Title
Maria Petrovna Lilina as Anna Dmítrievna Karénina
Subject
Artist
Fischer, Karl
Date
1911
Dimensions
height: 13.8cm
width: 8.7cm
Provenance
Presented by Michael Gaunt, September 2023.
Other number
E0146
This postcard depicts Maria Petrovna Lilina in the role of Anna Dmítrievna Karénina in Leo Tolstoy's play 'The Living Corpse'.
Lilina was a founding member of the Moscow Art Theatre (MAT), with her husband and actor Konstantin Stanislavski, which was formed in 1898. Stanislavski and co-founder, the writer and drama teacher, Vladimir Nemirovich-Danchenko, wanted to break away from the state-run theatres, bring back high standards and professionalism in acting, and strive towards emotional truth and realism in their performances. Leo Tolstoy wrote ‘The Living Corpse’ in 1900 but it was published after his death in 1910. It was staged by MAT on 5 October 1911 and was the second of two plays by Tolstoy that the company produced.
‘The Living Corpse’ follows the story of Fedor Protasov, who fakes his own death to escape his unhappy marriage. His wife, believing he has died marries her lover Victor Miháylovich Karénin. Protasov then meets Masha a gypsy singer and starts a relationship with her. When his true identity comes to light, his wife is taken to court and charged with bigamy. To relieve himself of the guilt he feels for lying to his wife, he shoots himself, becoming no longer a living corpse but a real one.
Anna Dmítrievna Karénina is Victor’s mother, a fifty-year-old “grande dame” who tries to appear younger, and intersperses her remarks with French expressions.
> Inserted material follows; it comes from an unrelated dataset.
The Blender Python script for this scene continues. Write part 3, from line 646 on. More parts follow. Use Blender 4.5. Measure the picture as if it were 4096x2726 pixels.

The postcard possibly depicts a scene in Act V, when Karénina is knitting on an ivy-covered veranda of a bungalow in the country and states how she hopes that Victor will not forget to bring more wool.
Lilina wears a long-sleeved dress with embroidery detail and a high-neck fan collar. She is shown seated in a wooden chair, her hands are holding wool and she is in the act of knitting a white blanket. She looks up to the right-hand corner.
The postcard was published by A. A. Gorozhankin and the photo was taken by Karl Fischer, a prominent German-born Russian photographer who was the official photographer for Imperial Theatres between 1892-1915.